I don't know how far I walked, but I ended up in a Starbucks. Yes I know, big shock. One venti Italian blend in hand, I sat in one of the seats overlooking the junction of Barrington and Brunswick and watched Halifax go by, sun streaming in onto my face. Thoughts came flooding into my head; not the normal day-to-day worries but deeper, more extract thoughts. Thoughts of my son and what I can do to be a better father. Thoughts of her. Write, write, write! Make a difference. How? What can you do with your skills to make a difference? Where am I going? How do I get there? Why do I think in questions?

Some people are able to blank their minds when they are content. They think of nothing, just absorbing and enjoying. I envy that.

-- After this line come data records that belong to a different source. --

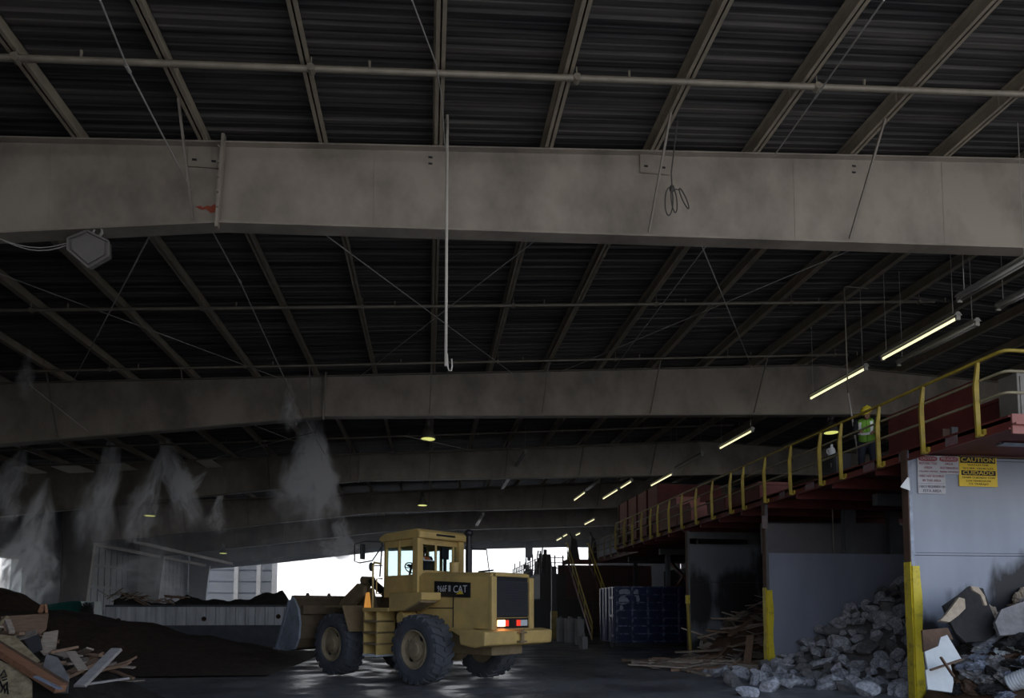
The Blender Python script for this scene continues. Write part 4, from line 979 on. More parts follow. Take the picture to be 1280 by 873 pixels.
for px, py, r in ((1203, 850, .22), (1217, 846, .26), (1233, 851, .24), (1248, 847, .26), (1212, 836, .2), (1227, 836, .24), (1252, 836, .22), (1243, 828, .2), (1262, 852, .2), (1216, 858, .24), (1238, 862, .24), (1262, 834, .24), (1196, 862, .2)):
    o = bpy.data.objects.new('rubbish_bag', rr.choice(BAGS)); C.objects.link(o); o.location = on_pile(px, py, .0); o.scale = (r, r, r); o.rotation_euler = (rr.uniform(-.5, .5), rr.uniform(-.5, .5), rr.uniform(0, 6))
    tag(o, 'crumpled bag or rag in the rubbish pile against the nearest divider wall', 'rubbish bag', 'crumpled bags in the rubbish pile')
for i in range(55):
    x = rr.uniform(9.7, 13.2); y = rr.uniform(8.9, 11.4); r = rr.uniform(.10, .24)
    o = bpy.data.objects.new('torn_scrap', rr.choice(TORN)); C.objects.link(o); o.location = (x, y, h_rub(x, y) + .12 + r * .3); o.scale = (r, r, r); o.rotation_euler = (rr.uniform(-.2, 1.0), rr.uniform(-.6, .6), rr.uniform(0, 6))
    tag(o, 'thin torn sheet scrap lying on the crumpled bags by the nearest divider wall', 'scrap', 'torn scraps on the rubbish pile')
for i, (px, py, Y, sz, m) in enumerate(((1251, 820, 9.3, .2, 'drywall_white'), (1268, 818, 9.3, .16, 'drywall_white'), (1222, 818, 9.4, .15, 'drywall_white'), (1205, 833, 9.2, .13, 'sign_white'), (1278, 752, 11.2, .22, 'foam_tan'), (1240, 765, 10.2, .14, 'foam_tan'))):
    o = bpy.data.objects.new('torn_sheet', torn('torn_sheet', m, 50 + i) if 'foam' not in m else crumple('foam_lump', m, 50 + i, 1.2, .8, .6)); C.objects.link(o); o.location = on_pile(px, py, .08); o.scale = (sz, sz, sz); o.rotation_euler = (.5, .2 * i, i)
    tag(o, ['white torn sheet in the rubbish, near the striped bucket', 'white torn sheet in the rubbish at the right edge', 'white torn scrap just below the black roofing sheet', 'small white scrap right of the white boards', 'tan foam lump at the right edge on top of the pile', 'tan foam lump right beside the black roofing sheet'][i], 'scrap')
o = bpy.data.objects.new('plastic_scrap', chunk('plastic_scrap', 'orange_plastic', 0, 77, 1, .6, .5)); C.objects.link(o); o.location = on_pile(1235, 841, .06); o.scale = (.09,) * 3
tag(o, 'small bright orange plastic scrap low in the rubbish pile', 'scrap')
a = on_pile(1276, 858, .10)
t = thing('plastic_bucket', a, 'white ribbed plastic bucket in the bottom right corner', 'bucket')
R_ = Matrix.Translation(a) @ Euler((math.radians(65), 0, math.radians(30))).to_matrix().to_4x4()
prof = [(.13, -.18)]
for k in range(8): prof += [(.135 + .004 * k, -.17 + .045 * k), (.145 + .004 * k, -.155 + .045 * k), (.135 + .004 * k, -.14 + .045 * k)]
g = MB(a); g.lathe(prof + [(.17, .2), (.15, .2), (.12, -.15)], R_, 20); g.build('body', 'bucket_white', t, smooth=True)
# ------------------------------------------------------------------ left side: mulch, long container, bins
crest = [(p.x, p.z) for p in [at(x, y, Y=24) for x, y in ((-60, 765), (60, 765), (100, 771), (130, 777), (166, 781), (188, 786), (215, 795), (255, 798), (290, 806), (343, 813), (380, 822), (420, 840))]]
A0 = at(-6, 733, Y=26.5); A1 = at(28, 743, Y=26.5); A2 = at(60, 762, Y=26.5)
def h_mul(x, y):
    zc_ = interp(x, crest); pr = min(1, max(0, (y - 18.6) / 5.0)); pr = pr * pr * (3 - 2 * pr) * .6 + pr * .4
    if y > 25.5: pr = max(0, 1 - (y - 25.5) / 3.4)
    a_ = interp(x, [(A0.x - 6, 2.3), (A0.x, A0.z), (A1.x, A1.z), (A2.x, A2.z), (A2.x + 2.5, 0)]) * max(0, 1 - abs(y - 26.5) / 4.2) ** .8
    return max(zc_ * pr, a_)
tag(heap_mesh('mulch_heap', 'mulch_soil', -22.2, -4.0, 18.0, 29.2, h_mul, 90, 60, .10, .9), 'wide low heap of dark brown mulch in front of the long pale container', 'mulch heap', kind='stuff')
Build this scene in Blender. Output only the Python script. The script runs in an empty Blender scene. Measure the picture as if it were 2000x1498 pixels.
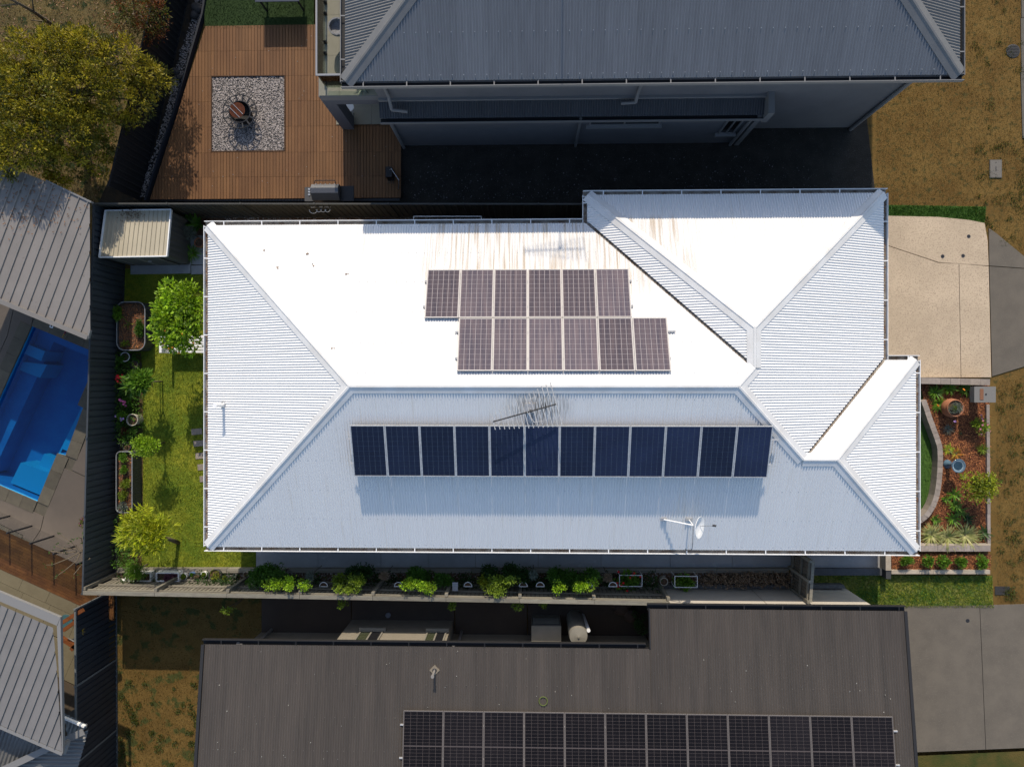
import bpy, math, random
from mathutils import Vector, Matrix
random.seed(7)
R = math.radians
S = bpy.context.scene
COL = S.collection

# ------------------------------------------------------------------ camera, sky, sun, exposure
CAM_H = 23.0
F = 1333.33
TH = math.atan(35.0 / F)
cam_d = bpy.data.cameras.new('camera'); cam_d.lens = 24; cam_d.sensor_width = 36
cam_d.clip_end = 2000; cam_d.clip_start = 0.1
cam = bpy.data.objects.new('camera', cam_d); COL.objects.link(cam)
cam.location = (0, 0, CAM_H); cam.rotation_euler = (0, TH, 0)
S.camera = cam
SUN_EL = R(33.7)
w = bpy.data.worlds.new('World'); S.world = w; w.use_nodes = True
nt = w.node_tree; bg = nt.nodes['Background']
sky = nt.nodes.new('ShaderNodeTexSky'); sky.sky_type = 'NISHITA'; sky.sun_disc = False
sky.sun_elevation = SUN_EL; sky.sun_rotation = R(0)
nt.links.new(sky.outputs[0], bg.inputs[0]); bg.inputs[1].default_value = 0.15
sd = bpy.data.lights.new('sun', 'SUN'); sd.energy = 3.35; sd.angle = R(0.5); sd.color = (1.0, 0.90, 0.76)
sun = bpy.data.objects.new('sun', sd); COL.objects.link(sun)
sun.location = (0, 20, 30)
sdir = Vector((0.01, -math.cos(SUN_EL), -math.sin(SUN_EL)))
sun.rotation_euler = sdir.to_track_quat('-Z', 'Y').to_euler()
S.view_settings.view_transform = 'Standard'; S.view_settings.look = 'None'
S.view_settings.gamma = 1; S.view_settings.use_curve_mapping = False
S.view_settings.exposure = 0.5

# ------------------------------------------------------------------ picture point -> place
cT, sT = math.cos(TH), math.sin(TH)
def ray(px, py):
    dx, dy = (px - 1000) / F, (749 - py) / F
    return Vector((dx * cT - sT, dy, -dx * sT - cT))
def P(px, py, z=0.0):
    d = ray(px, py); t = (z - CAM_H) / d.z
    return Vector((d.x * t, d.y * t, z))
def on_plane(px, py, a, b, c):            # plane z = a + b x + c y
    d = ray(px, py); t = (a - CAM_H) / (d.z - b * d.x - c * d.y)
    return Vector((d.x * t, d.y * t, CAM_H + d.z * t))

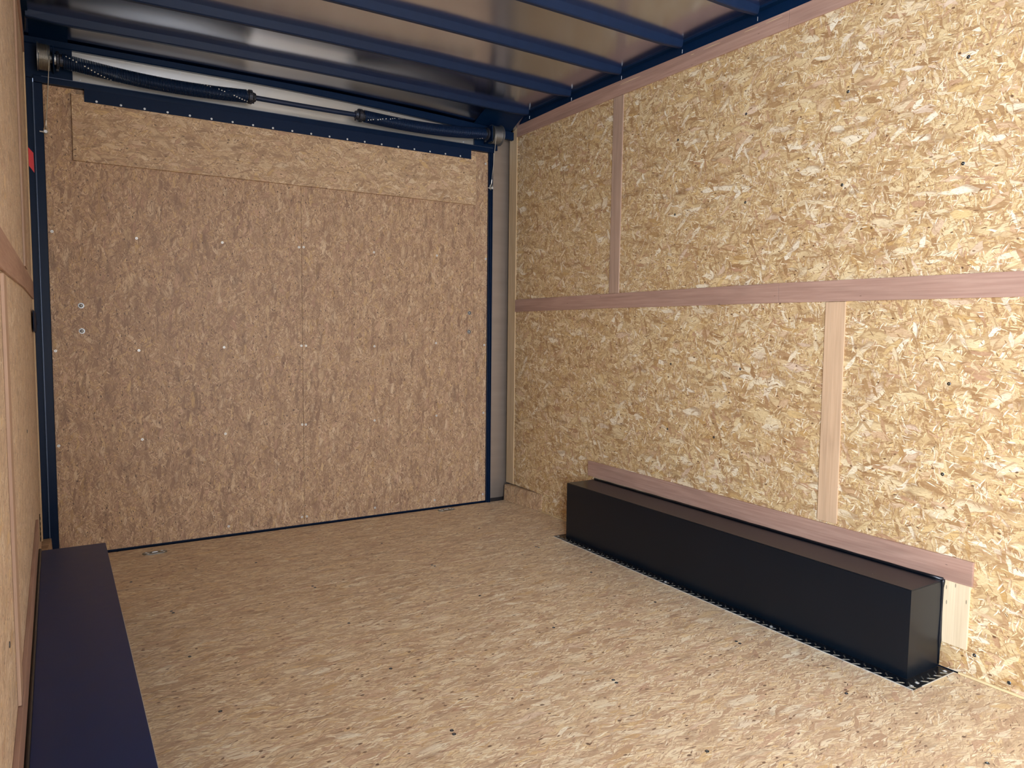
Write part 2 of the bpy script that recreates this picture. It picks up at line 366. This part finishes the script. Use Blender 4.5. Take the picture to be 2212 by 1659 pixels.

I can meditate and do it, but I can't remember the last time it came naturally. Think of the things that make you happy, but what if they are the things that cause you pain?

What runs through your head when you are content? What puts you in that zone where your mind switches planes? It's really a fascinating thought, to realise we use so little of our minds. Maybe this is part of our mind that we normally don't use? Without meaning to sound like a braggart, I feel as if I am in tune with many things. I seem to think in a way that most others don't, which is a weakness as much as it can be a strength. My mind goes all over the place but as a result, I can't turn it off and just...be. Really, would I want to?

What was my point again? I forget. Rambling is something I tend to do when I get into one of these finger-flow modes. I've enjoyed today, and maybe even got some value out of it. Isn't that the point?